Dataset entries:

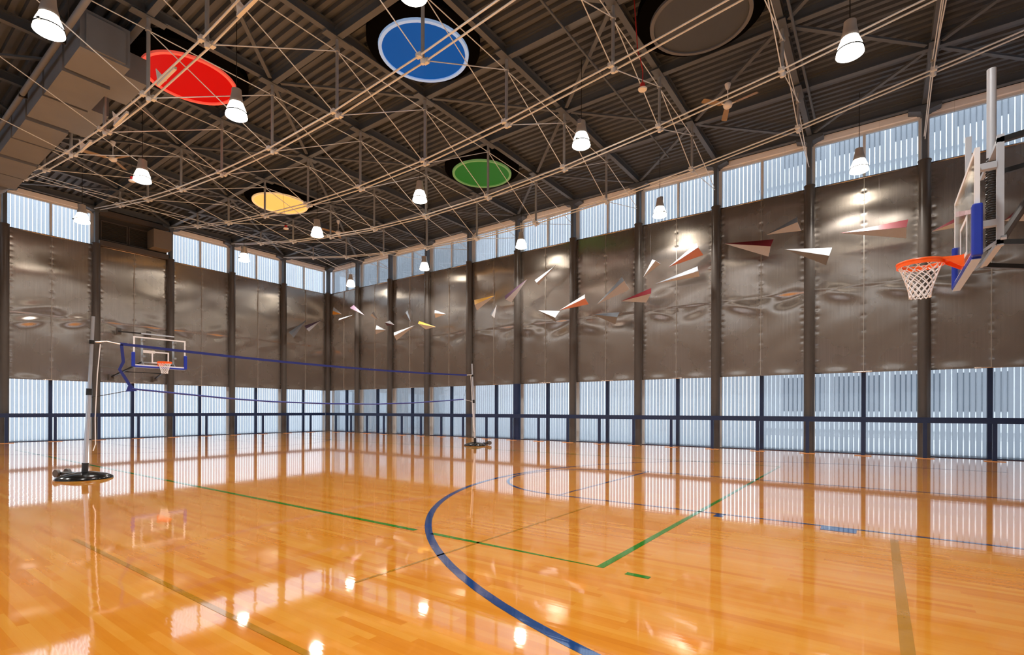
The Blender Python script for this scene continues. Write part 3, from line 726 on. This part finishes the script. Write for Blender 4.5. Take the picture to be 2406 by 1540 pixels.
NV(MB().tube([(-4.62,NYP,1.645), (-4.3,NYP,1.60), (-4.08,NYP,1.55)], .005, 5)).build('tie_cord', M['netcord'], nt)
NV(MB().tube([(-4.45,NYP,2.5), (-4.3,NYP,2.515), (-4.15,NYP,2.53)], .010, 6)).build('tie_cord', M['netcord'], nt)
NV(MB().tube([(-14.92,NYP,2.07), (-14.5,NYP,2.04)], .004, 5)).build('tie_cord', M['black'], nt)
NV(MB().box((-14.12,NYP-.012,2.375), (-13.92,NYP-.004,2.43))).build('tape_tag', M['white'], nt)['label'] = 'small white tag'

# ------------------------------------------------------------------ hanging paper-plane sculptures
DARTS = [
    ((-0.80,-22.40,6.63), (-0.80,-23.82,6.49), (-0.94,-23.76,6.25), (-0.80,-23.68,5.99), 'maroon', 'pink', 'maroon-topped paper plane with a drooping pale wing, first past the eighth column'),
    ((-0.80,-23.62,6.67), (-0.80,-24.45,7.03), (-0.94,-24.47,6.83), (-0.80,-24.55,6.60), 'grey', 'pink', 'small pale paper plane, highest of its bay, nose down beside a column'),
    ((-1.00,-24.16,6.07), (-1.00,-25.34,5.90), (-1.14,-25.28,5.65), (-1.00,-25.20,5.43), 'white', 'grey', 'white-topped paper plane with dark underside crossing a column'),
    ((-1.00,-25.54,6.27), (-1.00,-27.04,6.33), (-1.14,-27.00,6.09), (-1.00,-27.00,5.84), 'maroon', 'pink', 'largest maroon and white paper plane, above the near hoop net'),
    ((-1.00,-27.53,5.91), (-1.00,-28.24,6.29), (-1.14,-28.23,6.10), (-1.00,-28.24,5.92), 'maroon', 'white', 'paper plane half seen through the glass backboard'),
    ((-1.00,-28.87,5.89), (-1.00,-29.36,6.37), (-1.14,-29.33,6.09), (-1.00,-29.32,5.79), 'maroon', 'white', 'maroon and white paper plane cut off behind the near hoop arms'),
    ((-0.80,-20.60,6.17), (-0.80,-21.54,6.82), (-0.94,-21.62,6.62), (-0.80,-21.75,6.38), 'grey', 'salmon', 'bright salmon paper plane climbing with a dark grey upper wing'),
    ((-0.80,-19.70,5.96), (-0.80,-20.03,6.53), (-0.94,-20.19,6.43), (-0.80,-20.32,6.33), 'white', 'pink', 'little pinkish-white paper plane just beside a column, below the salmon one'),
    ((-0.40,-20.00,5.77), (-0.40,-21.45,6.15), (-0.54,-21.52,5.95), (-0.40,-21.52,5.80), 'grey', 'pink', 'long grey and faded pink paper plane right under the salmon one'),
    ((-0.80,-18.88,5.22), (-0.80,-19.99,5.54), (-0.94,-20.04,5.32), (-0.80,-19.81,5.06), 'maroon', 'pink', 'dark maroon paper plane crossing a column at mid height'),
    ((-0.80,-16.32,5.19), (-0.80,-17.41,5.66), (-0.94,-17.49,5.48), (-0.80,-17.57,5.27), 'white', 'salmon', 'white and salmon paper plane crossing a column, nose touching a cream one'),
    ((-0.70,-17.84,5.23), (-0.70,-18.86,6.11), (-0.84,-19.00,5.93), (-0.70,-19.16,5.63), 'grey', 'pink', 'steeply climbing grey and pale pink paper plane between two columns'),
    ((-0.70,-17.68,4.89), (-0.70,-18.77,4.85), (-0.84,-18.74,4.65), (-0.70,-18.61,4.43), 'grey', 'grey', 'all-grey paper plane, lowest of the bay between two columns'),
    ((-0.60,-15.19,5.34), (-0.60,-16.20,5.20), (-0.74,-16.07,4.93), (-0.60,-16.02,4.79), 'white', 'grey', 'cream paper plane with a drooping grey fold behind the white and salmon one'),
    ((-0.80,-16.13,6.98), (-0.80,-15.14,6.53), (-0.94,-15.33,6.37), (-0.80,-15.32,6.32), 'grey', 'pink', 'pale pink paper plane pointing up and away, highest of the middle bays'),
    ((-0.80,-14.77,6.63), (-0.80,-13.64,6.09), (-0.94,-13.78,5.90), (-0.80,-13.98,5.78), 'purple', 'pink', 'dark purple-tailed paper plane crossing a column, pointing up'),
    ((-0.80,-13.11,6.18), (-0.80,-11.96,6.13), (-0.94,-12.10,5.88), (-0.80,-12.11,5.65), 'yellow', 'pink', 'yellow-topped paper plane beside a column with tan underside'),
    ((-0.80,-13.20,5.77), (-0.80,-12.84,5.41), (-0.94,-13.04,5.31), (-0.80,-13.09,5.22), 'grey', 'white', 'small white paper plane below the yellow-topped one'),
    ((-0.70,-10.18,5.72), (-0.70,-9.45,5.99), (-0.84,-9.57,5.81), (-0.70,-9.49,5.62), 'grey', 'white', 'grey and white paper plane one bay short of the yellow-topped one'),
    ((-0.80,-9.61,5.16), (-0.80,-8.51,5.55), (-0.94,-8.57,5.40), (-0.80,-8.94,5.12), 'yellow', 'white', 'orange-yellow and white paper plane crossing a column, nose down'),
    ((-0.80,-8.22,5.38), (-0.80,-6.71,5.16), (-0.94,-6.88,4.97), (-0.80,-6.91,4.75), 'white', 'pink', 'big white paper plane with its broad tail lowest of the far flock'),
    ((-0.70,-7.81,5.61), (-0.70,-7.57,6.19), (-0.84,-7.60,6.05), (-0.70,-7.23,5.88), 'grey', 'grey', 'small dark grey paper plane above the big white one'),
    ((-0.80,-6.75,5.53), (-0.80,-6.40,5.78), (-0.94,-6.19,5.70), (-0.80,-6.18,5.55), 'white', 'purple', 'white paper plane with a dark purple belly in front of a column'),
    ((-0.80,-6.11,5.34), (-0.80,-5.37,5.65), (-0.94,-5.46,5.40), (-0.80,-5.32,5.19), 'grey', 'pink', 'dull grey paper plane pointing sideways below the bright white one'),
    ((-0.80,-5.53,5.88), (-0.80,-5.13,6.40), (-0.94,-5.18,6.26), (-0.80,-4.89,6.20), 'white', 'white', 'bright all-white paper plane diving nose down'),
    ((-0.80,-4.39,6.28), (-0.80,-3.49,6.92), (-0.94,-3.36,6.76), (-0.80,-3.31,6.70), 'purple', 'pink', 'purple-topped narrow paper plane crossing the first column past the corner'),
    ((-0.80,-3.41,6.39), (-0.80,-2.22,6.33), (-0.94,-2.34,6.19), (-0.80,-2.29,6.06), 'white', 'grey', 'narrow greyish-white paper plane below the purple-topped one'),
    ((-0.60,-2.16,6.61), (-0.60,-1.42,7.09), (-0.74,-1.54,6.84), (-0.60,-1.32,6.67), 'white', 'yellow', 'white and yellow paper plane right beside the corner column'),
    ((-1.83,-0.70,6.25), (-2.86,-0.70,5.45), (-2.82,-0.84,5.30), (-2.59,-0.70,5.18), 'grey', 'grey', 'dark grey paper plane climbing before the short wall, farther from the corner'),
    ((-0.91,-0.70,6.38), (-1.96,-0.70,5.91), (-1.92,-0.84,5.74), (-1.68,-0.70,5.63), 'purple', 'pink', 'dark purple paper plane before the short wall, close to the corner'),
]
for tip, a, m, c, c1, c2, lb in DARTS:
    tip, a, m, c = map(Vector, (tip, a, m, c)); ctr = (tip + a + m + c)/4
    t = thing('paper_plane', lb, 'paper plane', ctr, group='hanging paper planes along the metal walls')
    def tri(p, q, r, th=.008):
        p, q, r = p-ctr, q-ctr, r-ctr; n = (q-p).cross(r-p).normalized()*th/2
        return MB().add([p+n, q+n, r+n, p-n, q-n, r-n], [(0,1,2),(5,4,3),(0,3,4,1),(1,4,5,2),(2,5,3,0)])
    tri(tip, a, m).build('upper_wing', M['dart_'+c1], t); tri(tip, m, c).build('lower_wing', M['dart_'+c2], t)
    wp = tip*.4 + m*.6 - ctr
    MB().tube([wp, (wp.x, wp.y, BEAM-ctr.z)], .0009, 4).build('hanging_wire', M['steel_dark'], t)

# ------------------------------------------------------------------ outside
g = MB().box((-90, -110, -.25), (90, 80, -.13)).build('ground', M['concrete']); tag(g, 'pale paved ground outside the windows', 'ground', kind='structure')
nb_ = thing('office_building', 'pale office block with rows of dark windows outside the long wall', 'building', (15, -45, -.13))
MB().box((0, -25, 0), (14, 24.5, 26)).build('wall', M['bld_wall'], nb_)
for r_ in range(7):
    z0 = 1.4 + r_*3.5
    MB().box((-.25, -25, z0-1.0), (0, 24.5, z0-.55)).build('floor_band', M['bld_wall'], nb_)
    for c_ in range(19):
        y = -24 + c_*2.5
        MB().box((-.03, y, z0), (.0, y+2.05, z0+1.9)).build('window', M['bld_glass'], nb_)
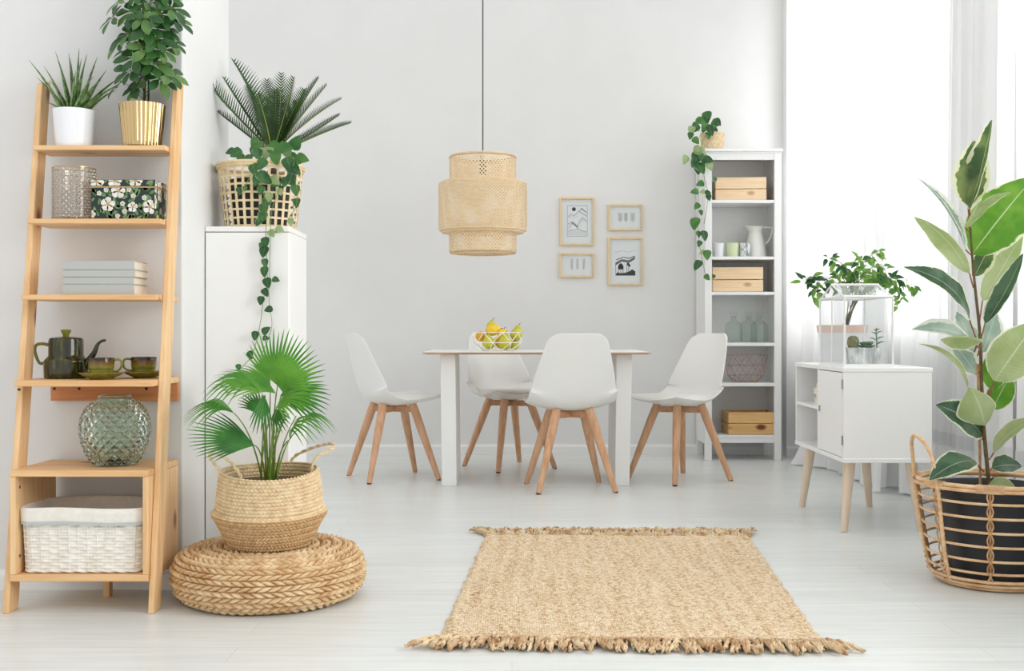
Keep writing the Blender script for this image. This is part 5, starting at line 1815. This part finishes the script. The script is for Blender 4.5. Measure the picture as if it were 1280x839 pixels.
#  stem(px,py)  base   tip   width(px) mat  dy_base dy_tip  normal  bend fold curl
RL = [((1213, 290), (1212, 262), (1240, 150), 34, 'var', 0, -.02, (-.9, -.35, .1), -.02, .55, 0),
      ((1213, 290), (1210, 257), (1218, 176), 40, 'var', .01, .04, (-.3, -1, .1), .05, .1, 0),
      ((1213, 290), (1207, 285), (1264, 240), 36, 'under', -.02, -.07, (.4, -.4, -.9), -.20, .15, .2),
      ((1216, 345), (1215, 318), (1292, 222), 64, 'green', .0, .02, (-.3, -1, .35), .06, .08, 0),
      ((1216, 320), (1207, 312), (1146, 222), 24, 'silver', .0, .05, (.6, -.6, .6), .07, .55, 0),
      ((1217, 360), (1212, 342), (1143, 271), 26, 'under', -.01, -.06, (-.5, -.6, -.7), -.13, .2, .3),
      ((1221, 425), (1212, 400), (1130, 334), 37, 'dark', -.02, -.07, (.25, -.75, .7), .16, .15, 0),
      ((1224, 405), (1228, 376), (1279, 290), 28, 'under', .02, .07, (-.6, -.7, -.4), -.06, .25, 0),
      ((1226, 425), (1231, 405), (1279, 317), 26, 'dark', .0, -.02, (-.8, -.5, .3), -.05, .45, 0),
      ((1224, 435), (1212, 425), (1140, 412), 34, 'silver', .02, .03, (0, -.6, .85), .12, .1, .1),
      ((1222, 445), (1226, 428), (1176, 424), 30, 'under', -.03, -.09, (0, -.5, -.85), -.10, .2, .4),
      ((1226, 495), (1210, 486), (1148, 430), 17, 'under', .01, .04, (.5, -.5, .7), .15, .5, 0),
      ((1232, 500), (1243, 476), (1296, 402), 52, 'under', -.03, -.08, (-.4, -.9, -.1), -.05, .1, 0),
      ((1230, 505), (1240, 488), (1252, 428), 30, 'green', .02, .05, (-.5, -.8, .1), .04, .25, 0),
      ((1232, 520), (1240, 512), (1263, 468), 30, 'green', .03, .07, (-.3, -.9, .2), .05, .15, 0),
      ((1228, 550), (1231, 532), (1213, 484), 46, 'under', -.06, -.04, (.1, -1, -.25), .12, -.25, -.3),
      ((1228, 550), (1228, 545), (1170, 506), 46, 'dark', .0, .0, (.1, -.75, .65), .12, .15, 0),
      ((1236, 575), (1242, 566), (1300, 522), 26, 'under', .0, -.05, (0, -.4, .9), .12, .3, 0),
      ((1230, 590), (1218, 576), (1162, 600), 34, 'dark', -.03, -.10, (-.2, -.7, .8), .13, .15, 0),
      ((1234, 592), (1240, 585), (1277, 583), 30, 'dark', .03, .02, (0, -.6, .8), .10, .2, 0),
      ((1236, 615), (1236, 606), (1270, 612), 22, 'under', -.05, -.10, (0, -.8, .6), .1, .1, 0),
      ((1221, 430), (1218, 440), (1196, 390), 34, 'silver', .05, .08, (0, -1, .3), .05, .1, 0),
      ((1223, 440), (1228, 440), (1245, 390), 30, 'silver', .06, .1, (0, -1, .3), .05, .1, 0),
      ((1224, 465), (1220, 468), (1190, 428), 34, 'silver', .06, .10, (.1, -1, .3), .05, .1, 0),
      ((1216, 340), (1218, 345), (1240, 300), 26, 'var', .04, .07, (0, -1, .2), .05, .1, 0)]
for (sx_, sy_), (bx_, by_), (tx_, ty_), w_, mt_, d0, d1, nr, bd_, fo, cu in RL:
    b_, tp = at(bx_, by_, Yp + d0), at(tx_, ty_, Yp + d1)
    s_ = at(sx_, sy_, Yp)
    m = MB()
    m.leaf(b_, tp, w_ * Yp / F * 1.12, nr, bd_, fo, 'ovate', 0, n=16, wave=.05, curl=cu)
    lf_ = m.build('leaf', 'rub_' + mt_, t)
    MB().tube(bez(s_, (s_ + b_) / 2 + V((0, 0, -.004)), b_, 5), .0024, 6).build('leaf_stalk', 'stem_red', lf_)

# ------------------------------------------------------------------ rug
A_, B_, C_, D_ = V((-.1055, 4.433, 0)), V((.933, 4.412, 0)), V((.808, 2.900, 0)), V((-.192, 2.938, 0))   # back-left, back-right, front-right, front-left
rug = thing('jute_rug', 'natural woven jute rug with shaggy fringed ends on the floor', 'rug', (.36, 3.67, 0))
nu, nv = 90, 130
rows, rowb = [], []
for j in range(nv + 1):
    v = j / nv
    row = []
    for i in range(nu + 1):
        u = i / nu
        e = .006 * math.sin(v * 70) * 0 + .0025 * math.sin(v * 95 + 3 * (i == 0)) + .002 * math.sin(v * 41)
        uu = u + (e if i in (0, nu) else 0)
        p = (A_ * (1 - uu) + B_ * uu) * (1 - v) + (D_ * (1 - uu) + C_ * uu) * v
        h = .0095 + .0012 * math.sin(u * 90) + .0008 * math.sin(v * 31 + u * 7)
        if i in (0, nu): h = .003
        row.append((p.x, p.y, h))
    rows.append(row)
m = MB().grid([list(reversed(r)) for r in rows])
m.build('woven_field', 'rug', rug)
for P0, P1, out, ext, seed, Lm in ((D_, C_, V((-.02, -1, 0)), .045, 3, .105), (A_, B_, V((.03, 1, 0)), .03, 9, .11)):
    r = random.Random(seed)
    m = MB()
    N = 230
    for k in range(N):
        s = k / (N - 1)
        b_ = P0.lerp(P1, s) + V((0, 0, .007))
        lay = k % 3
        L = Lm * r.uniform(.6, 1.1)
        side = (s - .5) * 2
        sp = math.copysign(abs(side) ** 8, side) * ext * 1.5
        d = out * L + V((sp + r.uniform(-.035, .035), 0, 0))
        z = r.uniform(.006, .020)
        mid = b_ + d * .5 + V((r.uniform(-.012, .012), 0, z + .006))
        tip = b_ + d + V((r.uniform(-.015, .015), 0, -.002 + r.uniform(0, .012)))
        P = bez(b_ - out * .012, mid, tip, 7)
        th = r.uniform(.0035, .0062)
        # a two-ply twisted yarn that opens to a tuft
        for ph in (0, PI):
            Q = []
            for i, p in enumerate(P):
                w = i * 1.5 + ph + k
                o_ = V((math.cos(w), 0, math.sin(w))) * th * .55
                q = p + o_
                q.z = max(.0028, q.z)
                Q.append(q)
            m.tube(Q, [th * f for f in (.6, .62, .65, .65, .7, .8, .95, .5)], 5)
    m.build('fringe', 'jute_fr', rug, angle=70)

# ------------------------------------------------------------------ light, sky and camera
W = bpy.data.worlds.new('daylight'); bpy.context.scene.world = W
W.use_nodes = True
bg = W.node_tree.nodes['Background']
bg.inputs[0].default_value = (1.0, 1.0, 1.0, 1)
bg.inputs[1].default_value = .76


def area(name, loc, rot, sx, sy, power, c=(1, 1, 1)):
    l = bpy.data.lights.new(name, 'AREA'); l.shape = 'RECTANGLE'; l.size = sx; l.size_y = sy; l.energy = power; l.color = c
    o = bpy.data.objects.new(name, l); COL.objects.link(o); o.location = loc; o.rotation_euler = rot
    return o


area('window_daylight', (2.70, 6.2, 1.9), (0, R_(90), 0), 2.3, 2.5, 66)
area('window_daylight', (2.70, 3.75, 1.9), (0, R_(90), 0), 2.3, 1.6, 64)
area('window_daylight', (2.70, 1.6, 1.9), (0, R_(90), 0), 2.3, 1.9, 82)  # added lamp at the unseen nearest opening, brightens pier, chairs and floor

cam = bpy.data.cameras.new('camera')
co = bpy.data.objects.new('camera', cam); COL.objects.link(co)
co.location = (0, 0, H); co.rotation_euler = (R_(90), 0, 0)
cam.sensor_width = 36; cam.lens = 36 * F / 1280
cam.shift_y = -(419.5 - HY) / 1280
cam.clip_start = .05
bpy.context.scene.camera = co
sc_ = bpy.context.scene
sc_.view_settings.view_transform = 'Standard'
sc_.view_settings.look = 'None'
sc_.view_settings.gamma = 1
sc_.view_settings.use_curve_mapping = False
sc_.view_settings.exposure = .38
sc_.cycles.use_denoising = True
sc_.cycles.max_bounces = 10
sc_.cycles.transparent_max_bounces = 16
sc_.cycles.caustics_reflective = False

Task: Repeat the listing above up to and including the line with "nt)['label'] = 'small white tag'", starting from its first line. Drop any pictures.

Exercise output:
The Blender Python script for this scene continues. Write part 3, from line 726 on. This part finishes the script. Write for Blender 4.5. Take the picture to be 2406 by 1540 pixels.
NV(MB().tube([(-4.62,NYP,1.645), (-4.3,NYP,1.60), (-4.08,NYP,1.55)], .005, 5)).build('tie_cord', M['netcord'], nt)
NV(MB().tube([(-4.45,NYP,2.5), (-4.3,NYP,2.515), (-4.15,NYP,2.53)], .010, 6)).build('tie_cord', M['netcord'], nt)
NV(MB().tube([(-14.92,NYP,2.07), (-14.5,NYP,2.04)], .004, 5)).build('tie_cord', M['black'], nt)
NV(MB().box((-14.12,NYP-.012,2.375), (-13.92,NYP-.004,2.43))).build('tape_tag', M['white'], nt)['label'] = 'small white tag'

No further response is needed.